++++ Data section ++++

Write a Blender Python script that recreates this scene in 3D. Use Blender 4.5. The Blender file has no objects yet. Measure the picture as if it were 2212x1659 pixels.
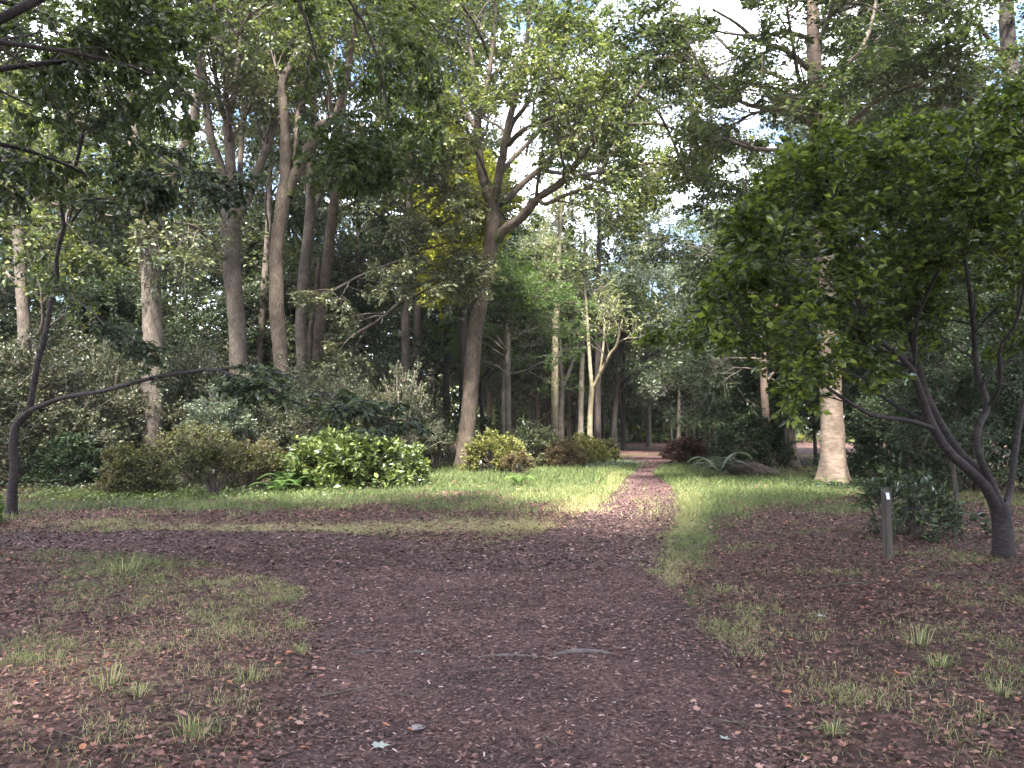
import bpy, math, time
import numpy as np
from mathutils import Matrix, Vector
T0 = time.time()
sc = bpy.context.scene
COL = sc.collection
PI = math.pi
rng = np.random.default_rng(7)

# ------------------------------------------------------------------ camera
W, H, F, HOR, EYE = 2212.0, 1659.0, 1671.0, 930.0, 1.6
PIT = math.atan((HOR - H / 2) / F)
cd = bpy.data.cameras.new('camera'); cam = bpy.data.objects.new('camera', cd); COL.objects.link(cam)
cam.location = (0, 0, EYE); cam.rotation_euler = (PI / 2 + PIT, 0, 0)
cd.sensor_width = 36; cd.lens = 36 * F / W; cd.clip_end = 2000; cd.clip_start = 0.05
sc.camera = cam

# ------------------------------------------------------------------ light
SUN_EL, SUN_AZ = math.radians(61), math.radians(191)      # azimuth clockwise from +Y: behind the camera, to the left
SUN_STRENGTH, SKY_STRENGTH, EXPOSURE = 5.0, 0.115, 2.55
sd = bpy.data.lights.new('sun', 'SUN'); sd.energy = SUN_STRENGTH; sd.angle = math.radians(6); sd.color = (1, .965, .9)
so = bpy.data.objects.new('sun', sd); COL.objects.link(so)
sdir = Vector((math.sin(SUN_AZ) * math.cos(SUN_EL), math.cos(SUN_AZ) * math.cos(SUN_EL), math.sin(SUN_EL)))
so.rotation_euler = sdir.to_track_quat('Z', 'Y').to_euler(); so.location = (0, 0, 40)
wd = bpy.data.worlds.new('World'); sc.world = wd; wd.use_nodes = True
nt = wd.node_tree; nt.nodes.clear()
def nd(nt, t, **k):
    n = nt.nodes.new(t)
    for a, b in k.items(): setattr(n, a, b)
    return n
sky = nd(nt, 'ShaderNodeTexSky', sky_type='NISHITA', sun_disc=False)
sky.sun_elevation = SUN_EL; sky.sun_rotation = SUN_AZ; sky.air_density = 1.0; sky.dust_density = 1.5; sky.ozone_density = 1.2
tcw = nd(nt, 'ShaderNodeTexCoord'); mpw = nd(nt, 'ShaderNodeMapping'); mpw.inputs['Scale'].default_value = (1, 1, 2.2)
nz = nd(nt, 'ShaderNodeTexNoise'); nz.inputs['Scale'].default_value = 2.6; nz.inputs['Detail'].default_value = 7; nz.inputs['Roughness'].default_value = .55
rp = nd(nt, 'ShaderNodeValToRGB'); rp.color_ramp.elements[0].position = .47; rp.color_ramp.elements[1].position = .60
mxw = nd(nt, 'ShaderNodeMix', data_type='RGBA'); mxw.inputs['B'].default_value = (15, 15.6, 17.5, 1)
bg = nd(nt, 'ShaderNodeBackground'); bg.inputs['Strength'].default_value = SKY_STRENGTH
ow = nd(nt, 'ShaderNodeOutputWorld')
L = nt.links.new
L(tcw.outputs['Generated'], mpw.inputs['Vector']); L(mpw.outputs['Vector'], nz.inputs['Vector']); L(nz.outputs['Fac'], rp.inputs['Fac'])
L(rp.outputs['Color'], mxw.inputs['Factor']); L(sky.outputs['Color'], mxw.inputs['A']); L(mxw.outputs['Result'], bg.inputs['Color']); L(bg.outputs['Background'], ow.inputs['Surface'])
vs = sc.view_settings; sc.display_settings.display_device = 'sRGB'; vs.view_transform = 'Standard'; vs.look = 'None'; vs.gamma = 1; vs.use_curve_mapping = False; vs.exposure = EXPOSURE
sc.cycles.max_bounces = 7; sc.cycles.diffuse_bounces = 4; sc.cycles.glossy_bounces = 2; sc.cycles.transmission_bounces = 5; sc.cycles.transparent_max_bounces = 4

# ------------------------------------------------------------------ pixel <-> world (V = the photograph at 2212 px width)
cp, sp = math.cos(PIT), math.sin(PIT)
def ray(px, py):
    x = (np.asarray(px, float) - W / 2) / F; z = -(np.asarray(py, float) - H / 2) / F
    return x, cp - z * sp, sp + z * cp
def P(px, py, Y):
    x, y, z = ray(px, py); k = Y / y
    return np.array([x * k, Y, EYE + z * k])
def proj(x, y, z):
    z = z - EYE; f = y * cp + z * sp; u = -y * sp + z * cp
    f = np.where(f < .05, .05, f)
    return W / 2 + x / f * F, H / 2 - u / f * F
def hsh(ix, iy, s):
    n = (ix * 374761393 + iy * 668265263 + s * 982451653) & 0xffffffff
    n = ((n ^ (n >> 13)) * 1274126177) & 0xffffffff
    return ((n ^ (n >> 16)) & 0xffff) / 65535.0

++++

What to work on: Search the data above for lines holding "scene" and copy each of them.

The output:
Write a Blender Python script that recreates this scene in 3D. Use Blender 4.5. The Blender file has no objects yet. Measure the picture as if it were 2212x1659 pixels.
sc = bpy.context.scene